En cuestiones de población hemos pasado de otra pirámide, la de cohortes anchas en la base estrechándose a medida que se subía en altura y edad, a la figura más castiza del botijo, que, para quienes no sepan qué era, consistía en una pieza de barro cocido en forma de, digamos, pera invertida. Los niños y los jóvenes son menos numerosos que los puretas y los viejos. Lo que significa que, probablemente, el número o ratio de activos por pensionista tenderá a disminuir de manera significativa. Si durante el baby boom europeo de los sesenta esa ratio podía llegar a ser de 4 a 1, en España, en la actualidad -con un repunte ligero en estos años de bonanza- es de alrededor de 2,6 a 1. Se calcula que hacia 2030 se estará cerca de un cotizante y medio por pensionista. Y, según la Comisión Europea, nuestro país tendrá que dedicar hacia el año 2050 el doble (17,3%) del porcentaje del PIB que ahora dedica al gasto de las pensiones. Caigo súbitamente en la cuenta de que para esas fechas la mayoría de mis amigos -y uno mismo- estaremos calvos; pero no deja de preocuparme olfatear cómo pueda ser el horizonte de mi jubilación.

Y, abundando en todo esto, una cuestión. Estamos en un sistema de reparto puro: los cotizantes actuales sostienen a los pensionistas de ahora y, esperemos, las generaciones venideras nos sostendrán a nosotros.

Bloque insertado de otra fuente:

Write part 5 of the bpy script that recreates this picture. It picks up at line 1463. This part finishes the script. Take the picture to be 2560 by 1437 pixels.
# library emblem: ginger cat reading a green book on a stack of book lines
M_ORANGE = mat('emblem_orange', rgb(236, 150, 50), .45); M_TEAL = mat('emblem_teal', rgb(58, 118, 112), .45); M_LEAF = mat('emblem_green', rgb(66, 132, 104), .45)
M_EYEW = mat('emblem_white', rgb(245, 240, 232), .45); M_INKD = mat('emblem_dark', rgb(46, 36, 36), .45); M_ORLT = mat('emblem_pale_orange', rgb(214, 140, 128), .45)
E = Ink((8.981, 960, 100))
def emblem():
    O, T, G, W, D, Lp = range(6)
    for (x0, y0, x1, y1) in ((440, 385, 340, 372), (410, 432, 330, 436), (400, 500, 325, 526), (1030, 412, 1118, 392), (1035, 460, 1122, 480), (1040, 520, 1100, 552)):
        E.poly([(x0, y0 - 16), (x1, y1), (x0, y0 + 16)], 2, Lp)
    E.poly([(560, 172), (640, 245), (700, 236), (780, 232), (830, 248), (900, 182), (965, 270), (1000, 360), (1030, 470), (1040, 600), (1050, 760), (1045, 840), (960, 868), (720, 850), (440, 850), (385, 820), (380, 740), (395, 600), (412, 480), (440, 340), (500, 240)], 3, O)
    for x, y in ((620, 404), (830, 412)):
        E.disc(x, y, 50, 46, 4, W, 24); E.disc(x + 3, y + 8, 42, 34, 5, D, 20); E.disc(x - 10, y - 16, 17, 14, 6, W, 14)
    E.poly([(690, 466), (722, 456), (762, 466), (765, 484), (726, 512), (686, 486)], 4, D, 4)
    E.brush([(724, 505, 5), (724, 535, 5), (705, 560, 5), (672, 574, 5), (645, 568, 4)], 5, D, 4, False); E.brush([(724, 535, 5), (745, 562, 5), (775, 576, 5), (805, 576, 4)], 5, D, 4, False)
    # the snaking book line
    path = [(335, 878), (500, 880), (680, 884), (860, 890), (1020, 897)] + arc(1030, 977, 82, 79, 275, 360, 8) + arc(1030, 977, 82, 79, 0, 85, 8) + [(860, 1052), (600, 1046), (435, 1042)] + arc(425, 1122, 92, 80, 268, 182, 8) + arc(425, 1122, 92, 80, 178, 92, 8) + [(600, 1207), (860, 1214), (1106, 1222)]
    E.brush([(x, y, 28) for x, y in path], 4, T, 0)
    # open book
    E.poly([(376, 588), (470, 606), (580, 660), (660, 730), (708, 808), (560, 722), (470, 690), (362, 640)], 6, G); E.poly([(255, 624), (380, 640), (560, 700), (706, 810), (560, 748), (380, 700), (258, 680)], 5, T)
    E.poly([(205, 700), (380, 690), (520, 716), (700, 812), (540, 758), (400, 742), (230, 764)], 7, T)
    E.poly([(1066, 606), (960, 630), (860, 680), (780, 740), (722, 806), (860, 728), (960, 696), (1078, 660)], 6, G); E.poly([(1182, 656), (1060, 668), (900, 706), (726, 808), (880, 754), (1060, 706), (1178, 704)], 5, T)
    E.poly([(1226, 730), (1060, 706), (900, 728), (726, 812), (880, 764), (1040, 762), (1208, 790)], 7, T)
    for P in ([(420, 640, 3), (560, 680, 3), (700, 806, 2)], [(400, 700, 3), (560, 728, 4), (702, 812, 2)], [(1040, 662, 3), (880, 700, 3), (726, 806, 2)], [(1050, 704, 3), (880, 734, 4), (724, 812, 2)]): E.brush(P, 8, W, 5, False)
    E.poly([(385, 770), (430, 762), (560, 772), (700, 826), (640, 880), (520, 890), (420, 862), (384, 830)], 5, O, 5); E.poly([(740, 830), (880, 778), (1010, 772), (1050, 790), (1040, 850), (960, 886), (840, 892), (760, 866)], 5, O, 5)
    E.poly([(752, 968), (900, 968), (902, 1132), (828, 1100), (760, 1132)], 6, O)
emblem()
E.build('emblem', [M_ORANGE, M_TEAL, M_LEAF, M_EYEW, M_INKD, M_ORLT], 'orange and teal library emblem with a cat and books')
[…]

Si eso es así y se hace tanto hincapié en el problema demográfico, ¿no deberían aquellos que han soportado el oneroso coste de educar unos hijos que serán los futuros cotizantes ser discriminados positivamente respecto a quienes han elegido otra opción? Siquiera sea por el coste de oportunidad. Imaginemos dos parejas idénticas en salario y patrimonio: una tiene dos hijos y los gastos derivados de ello; la otra ninguno y dedica el ahorro que ello conlleva a un plan de pensiones privado que complementará la pensión pública. En el futuro, esos dos hijos cotizarán por igual para los cuatro. ¿No estamos ante un caso de falta de equidad? ¿No se debería arbitrar algún estímulo que mejorara la pensión base en función del número de hijos que se ha tenido y mantenido?